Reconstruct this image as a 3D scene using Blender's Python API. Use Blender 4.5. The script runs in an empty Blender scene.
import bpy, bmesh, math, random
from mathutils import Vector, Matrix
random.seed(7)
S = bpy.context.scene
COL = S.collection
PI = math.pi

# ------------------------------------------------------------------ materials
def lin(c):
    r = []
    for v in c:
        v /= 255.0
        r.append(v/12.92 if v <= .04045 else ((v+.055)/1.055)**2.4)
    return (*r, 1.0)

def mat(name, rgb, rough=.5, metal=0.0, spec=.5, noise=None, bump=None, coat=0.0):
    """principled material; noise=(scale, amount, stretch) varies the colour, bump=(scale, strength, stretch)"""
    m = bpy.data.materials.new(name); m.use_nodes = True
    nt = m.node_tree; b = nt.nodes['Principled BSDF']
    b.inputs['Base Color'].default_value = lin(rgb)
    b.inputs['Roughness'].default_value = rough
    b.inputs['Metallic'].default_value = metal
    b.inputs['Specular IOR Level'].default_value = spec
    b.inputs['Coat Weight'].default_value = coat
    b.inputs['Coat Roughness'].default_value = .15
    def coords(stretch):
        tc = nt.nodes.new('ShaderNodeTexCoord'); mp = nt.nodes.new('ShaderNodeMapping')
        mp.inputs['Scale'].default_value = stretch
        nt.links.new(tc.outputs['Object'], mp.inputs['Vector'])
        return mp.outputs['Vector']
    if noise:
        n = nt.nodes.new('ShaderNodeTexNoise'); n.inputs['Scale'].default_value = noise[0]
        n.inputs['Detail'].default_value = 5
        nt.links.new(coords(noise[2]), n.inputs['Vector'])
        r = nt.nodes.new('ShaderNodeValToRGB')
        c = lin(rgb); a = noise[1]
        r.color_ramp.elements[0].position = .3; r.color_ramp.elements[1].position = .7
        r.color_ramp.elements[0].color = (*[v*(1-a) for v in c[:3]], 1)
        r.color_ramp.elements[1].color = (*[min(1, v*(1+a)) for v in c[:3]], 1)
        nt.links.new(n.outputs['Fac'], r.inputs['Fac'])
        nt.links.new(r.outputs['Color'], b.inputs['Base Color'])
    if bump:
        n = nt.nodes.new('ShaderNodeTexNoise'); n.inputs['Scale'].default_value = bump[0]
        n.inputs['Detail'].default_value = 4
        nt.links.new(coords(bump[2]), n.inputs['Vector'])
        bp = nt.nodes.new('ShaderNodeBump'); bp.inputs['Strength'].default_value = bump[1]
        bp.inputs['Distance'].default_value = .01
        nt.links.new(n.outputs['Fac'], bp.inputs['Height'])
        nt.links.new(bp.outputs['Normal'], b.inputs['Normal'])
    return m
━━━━
▶ **WRITTEN TASK**
Transcribe the material above word for word.

▶ **WRITTEN REPLY**
Reconstruct this image as a 3D scene using Blender's Python API. Use Blender 4.5. The script runs in an empty Blender scene.
import bpy, bmesh, math, random
from mathutils import Vector, Matrix
random.seed(7)
S = bpy.context.scene
COL = S.collection
PI = math.pi

# ------------------------------------------------------------------ materials
def lin(c):
    r = []
    for v in c:
        v /= 255.0
        r.append(v/12.92 if v <= .04045 else ((v+.055)/1.055)**2.4)
    return (*r, 1.0)

def mat(name, rgb, rough=.5, metal=0.0, spec=.5, noise=None, bump=None, coat=0.0):
    """principled material; noise=(scale, amount, stretch) varies the colour, bump=(scale, strength, stretch)"""
    m = bpy.data.materials.new(name); m.use_nodes = True
    nt = m.node_tree; b = nt.nodes['Principled BSDF']
    b.inputs['Base Color'].default_value = lin(rgb)
    b.inputs['Roughness'].default_value = rough
    b.inputs['Metallic'].default_value = metal
    b.inputs['Specular IOR Level'].default_value = spec
    b.inputs['Coat Weight'].default_value = coat
    b.inputs['Coat Roughness'].default_value = .15
    def coords(stretch):
        tc = nt.nodes.new('ShaderNodeTexCoord'); mp = nt.nodes.new('ShaderNodeMapping')
        mp.inputs['Scale'].default_value = stretch
        nt.links.new(tc.outputs['Object'], mp.inputs['Vector'])
        return mp.outputs['Vector']
    if noise:
        n = nt.nodes.new('ShaderNodeTexNoise'); n.inputs['Scale'].default_value = noise[0]
        n.inputs['Detail'].default_value = 5
        nt.links.new(coords(noise[2]), n.inputs['Vector'])
        r = nt.nodes.new('ShaderNodeValToRGB')
        c = lin(rgb); a = noise[1]
        r.color_ramp.elements[0].position = .3; r.color_ramp.elements[1].position = .7
        r.color_ramp.elements[0].color = (*[v*(1-a) for v in c[:3]], 1)
        r.color_ramp.elements[1].color = (*[min(1, v*(1+a)) for v in c[:3]], 1)
        nt.links.new(n.outputs['Fac'], r.inputs['Fac'])
        nt.links.new(r.outputs['Color'], b.inputs['Base Color'])
    if bump:
        n = nt.nodes.new('ShaderNodeTexNoise'); n.inputs['Scale'].default_value = bump[0]
        n.inputs['Detail'].default_value = 4
        nt.links.new(coords(bump[2]), n.inputs['Vector'])
        bp = nt.nodes.new('ShaderNodeBump'); bp.inputs['Strength'].default_value = bump[1]
        bp.inputs['Distance'].default_value = .01
        nt.links.new(n.outputs['Fac'], bp.inputs['Height'])
        nt.links.new(bp.outputs['Normal'], b.inputs['Normal'])
    return m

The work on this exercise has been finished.